TOMMY OLMSTEAD, COMMISSIONER, GEORGIA DEPARTMENT OF HUMAN RESOURCES, et al., PETITIONERS v. L. C., by JONATHAN ZIMRING, guardian ad litem and next friend, et al.

ON WRIT OF CERTIORARI TO THE UNITED STATES COURT OF APPEALS FOR THE ELEVENTH CIRCUIT

[June 22, 1999]

    Justice Stevens, concurring in part and concurring in the judgment.

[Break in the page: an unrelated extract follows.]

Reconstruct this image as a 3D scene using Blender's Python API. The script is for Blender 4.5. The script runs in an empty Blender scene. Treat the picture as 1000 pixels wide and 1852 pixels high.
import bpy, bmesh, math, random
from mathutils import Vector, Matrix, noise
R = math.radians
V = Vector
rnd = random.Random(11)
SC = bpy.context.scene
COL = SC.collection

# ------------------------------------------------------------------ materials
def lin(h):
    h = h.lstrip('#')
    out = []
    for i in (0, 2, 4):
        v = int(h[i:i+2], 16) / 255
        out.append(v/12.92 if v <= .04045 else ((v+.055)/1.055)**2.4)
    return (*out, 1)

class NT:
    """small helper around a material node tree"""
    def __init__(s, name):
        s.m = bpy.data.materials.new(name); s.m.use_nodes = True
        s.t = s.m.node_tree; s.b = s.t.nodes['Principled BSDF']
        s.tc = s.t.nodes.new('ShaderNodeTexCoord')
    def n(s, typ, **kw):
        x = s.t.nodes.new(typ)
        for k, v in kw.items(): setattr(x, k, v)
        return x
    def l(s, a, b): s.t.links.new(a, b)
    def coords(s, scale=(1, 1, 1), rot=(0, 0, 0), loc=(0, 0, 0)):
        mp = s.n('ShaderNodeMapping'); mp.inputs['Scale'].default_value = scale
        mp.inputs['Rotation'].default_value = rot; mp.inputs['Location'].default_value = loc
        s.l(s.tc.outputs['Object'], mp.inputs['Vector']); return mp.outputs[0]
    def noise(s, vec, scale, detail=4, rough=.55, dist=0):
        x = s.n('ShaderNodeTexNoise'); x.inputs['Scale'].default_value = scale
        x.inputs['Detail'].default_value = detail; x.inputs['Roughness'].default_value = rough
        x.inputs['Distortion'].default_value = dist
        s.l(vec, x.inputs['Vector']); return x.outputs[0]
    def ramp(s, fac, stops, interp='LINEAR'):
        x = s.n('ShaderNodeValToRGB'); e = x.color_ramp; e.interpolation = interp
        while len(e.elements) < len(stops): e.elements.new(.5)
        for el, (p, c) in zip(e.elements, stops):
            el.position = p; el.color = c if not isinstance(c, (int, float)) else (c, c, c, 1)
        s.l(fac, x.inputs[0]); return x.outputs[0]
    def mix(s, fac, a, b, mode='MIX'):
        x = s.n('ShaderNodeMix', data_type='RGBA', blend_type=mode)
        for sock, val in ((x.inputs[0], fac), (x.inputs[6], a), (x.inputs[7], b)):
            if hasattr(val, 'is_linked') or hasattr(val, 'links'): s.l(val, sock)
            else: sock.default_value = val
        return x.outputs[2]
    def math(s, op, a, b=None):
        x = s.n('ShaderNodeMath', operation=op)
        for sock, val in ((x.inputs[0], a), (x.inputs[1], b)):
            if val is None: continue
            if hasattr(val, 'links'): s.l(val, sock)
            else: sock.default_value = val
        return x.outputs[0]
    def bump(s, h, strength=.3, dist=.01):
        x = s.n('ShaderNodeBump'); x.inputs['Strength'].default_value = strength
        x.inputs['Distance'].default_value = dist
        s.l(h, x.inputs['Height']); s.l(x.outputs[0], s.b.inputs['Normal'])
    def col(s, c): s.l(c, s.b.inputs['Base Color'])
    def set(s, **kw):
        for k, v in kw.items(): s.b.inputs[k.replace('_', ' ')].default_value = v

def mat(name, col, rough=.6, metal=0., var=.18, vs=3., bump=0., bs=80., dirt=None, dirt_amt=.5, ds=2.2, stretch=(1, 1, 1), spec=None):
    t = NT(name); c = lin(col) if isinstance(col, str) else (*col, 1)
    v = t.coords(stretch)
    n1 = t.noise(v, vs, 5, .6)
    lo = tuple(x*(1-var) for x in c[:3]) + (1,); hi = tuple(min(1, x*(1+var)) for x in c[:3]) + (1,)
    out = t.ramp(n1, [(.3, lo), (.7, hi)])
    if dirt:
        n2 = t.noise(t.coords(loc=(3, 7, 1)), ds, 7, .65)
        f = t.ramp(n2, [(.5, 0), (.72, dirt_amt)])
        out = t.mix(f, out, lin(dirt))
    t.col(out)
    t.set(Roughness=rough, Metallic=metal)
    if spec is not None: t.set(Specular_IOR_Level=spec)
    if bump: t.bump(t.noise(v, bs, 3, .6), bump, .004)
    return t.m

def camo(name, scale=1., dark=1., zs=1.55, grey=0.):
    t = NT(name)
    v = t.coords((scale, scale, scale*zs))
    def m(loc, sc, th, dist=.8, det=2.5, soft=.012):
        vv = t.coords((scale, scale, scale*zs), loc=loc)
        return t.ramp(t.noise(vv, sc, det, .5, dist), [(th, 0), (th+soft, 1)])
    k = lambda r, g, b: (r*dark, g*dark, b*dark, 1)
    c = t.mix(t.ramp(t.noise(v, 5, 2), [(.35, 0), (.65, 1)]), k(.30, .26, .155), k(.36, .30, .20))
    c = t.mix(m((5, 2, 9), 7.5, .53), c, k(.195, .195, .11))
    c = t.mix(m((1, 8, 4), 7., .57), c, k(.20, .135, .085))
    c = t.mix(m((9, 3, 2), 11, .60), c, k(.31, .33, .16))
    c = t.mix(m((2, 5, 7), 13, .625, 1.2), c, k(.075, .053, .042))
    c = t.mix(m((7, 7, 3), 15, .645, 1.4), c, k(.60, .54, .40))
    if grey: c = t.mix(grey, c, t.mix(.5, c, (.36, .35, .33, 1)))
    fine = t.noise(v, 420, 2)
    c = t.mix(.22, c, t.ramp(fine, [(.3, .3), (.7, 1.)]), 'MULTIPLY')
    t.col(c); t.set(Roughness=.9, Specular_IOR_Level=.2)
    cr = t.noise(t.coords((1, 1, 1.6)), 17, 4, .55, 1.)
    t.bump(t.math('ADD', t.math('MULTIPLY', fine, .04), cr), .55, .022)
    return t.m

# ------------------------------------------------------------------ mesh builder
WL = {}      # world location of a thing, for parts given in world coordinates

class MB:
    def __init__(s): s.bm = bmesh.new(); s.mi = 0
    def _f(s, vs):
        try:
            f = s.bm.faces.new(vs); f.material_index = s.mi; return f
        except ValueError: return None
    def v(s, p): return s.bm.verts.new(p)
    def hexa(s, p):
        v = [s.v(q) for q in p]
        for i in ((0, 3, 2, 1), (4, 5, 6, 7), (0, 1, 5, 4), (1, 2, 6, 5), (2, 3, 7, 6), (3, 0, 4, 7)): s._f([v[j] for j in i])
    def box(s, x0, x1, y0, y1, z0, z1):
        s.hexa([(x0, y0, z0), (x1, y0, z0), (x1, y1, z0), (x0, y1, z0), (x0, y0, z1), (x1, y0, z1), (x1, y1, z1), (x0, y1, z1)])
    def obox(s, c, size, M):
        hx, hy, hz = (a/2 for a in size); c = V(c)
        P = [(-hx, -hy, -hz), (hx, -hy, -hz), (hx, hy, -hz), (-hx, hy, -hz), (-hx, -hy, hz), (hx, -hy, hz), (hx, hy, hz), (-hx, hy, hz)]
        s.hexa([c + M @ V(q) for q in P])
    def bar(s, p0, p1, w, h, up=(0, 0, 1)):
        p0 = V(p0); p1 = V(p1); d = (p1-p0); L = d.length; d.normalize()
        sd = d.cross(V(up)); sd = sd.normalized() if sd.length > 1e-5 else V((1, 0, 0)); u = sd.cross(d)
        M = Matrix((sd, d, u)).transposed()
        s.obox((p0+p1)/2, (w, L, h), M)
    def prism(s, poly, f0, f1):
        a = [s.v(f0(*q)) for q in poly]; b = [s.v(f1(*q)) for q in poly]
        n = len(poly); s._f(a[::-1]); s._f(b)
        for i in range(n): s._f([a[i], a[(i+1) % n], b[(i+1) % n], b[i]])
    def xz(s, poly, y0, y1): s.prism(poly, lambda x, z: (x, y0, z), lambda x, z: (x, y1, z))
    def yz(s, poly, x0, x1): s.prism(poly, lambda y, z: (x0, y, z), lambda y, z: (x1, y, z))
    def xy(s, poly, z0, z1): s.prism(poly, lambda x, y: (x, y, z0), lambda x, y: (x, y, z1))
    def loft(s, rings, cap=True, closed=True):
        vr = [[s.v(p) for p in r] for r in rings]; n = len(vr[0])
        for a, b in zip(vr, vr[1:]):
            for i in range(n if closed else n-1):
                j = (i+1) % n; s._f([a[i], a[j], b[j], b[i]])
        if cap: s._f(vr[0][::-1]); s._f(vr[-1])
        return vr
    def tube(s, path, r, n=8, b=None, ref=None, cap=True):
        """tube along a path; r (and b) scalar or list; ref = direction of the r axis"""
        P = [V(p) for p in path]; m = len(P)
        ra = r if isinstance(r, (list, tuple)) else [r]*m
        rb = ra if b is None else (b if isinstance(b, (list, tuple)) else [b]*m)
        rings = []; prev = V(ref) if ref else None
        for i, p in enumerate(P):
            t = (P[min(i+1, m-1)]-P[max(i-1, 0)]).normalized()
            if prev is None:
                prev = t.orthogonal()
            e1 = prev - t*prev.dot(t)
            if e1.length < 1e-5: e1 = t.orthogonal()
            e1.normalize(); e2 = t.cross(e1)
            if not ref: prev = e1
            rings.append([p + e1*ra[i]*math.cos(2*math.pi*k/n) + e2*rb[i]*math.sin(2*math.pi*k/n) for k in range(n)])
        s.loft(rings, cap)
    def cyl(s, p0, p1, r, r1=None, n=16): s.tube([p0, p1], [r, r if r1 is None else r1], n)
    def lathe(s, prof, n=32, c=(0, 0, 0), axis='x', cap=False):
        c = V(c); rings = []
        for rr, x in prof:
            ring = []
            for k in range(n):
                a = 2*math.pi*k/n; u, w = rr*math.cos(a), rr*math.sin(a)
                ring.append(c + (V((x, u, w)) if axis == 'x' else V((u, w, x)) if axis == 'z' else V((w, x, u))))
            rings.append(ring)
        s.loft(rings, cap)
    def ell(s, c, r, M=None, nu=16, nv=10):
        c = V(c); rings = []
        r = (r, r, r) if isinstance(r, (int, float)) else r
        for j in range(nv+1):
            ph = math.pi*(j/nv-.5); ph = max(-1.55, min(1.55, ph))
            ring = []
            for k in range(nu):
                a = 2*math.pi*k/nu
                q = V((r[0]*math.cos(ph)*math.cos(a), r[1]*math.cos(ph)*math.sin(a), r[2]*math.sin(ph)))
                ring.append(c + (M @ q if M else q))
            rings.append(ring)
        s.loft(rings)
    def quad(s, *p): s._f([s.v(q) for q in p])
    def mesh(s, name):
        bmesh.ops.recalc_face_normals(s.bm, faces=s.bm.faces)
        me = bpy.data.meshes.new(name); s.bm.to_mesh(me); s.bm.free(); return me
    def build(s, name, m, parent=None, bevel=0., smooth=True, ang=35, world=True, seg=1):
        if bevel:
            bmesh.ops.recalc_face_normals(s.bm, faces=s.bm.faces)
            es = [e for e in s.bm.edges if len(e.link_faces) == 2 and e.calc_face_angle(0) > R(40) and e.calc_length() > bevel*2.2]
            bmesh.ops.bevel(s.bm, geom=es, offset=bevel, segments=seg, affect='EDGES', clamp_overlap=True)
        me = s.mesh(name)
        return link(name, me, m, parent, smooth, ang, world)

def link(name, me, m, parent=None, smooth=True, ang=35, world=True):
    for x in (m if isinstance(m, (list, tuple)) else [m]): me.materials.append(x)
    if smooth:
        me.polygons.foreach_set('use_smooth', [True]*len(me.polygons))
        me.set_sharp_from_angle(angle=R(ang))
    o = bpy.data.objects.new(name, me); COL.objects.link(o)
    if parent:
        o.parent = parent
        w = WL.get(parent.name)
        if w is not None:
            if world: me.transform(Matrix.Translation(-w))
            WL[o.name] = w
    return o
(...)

    Unjustified disparate treatment, in this case, “unjustified institutional isolation,” constitutes discrimination under the Americans with Disabilities Act of 1990. See ante, at 15. If a plaintiff requests relief that requires modification of a State’s services or programs, the State may assert, as an affirmative defense, that the requested modification would cause a fundamental alteration of a State’s services and programs. In this case, the Court of Appeals appropriately remanded for consideration of the State’s affirmative defense. On remand, the District Court rejected the State’s “fundamental-alteration defense.” See ante, at 10, n. 7. If the District Court was wrong in concluding that costs unrelated to the treatment of L. C. and E. W. do not support such a defense in this case, that arguable error should be corrected either by the Court of Appeals or by this Court in review of that decision. In my opinion, therefore, we should simply affirm the judgment of the Court of Appeals. But because there are not five votes for that disposition, I join Justice Ginsburg’s judgment and Parts I, II, and III—A of her opinion. Cf. Bragdon v. Abbott, 524 U.S. 624, 655—656 (1998) (Stevens, J. concurring); Screws v. United States, 325 U.S. 91, 134 (1945) (Rutledge, J. concurring in result).